He went off to do a later famous picture essay on the Everglades, but left in a fury because he was not going to have a New York reporter with him, or a bureau reporter, or a stringer, or a stringer’s stringer but a stringer’s stringer’s wife. But she proved to be both beautiful and terribly well- organized. If Eisie hoped for a snake loitering behind a lily pad, there was somehow a snake in the proper position (no thanks to the wife, but who knew?). Eisie came back to New York raving about her. Standing in the news bureau he said, “I think I’ll send her some chocolates.” Traffic stopped; Eisie was going to do that? Himself, personally? There was a fateful pause. Eisie looked around and said, “Who is in charge of sending out chocolates?”

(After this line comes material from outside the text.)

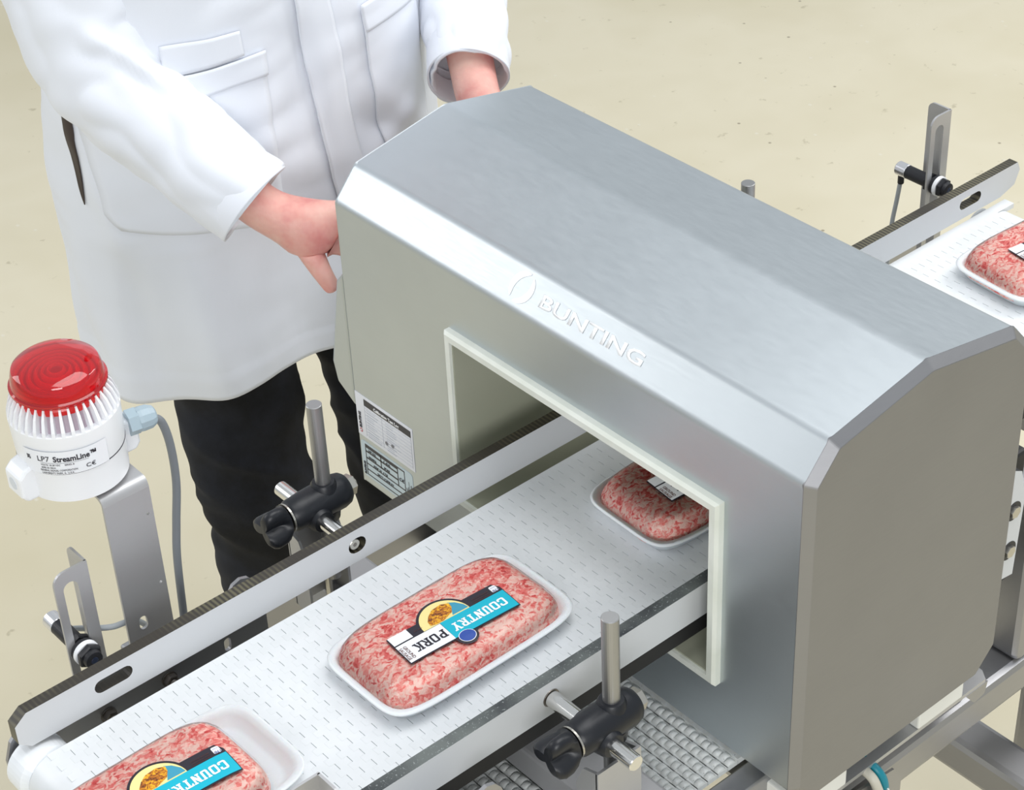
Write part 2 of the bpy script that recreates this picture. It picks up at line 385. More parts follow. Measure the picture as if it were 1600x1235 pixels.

More than any photographer I ever knew or worked with, Eisie seemed not simply to use but to be organically attached to the camera. It was part of him, the viewfinder an extension of his eye. And when the image came together, he squeezed off a frame. The legend was that he shot his first three stories for Life on one roll of 35mm film. I have no trouble believing it; he knew when he had the picture.

He was famous early and late and he basked in it, as he should have. Kathy, the wife he loved so much, died nearly a quarter-century ago. Eisie had a long widowerhood. The acclaim, and his daily trips to the magazine to be with his negatives and prints, helped fill his hours. Friends in New York told me his sight had begun to fail, a particular tragedy for a man whose eyes had seen so much so well. Perhaps it’s a blessing that he left us before those eyes could see only in memory. We have his pictures.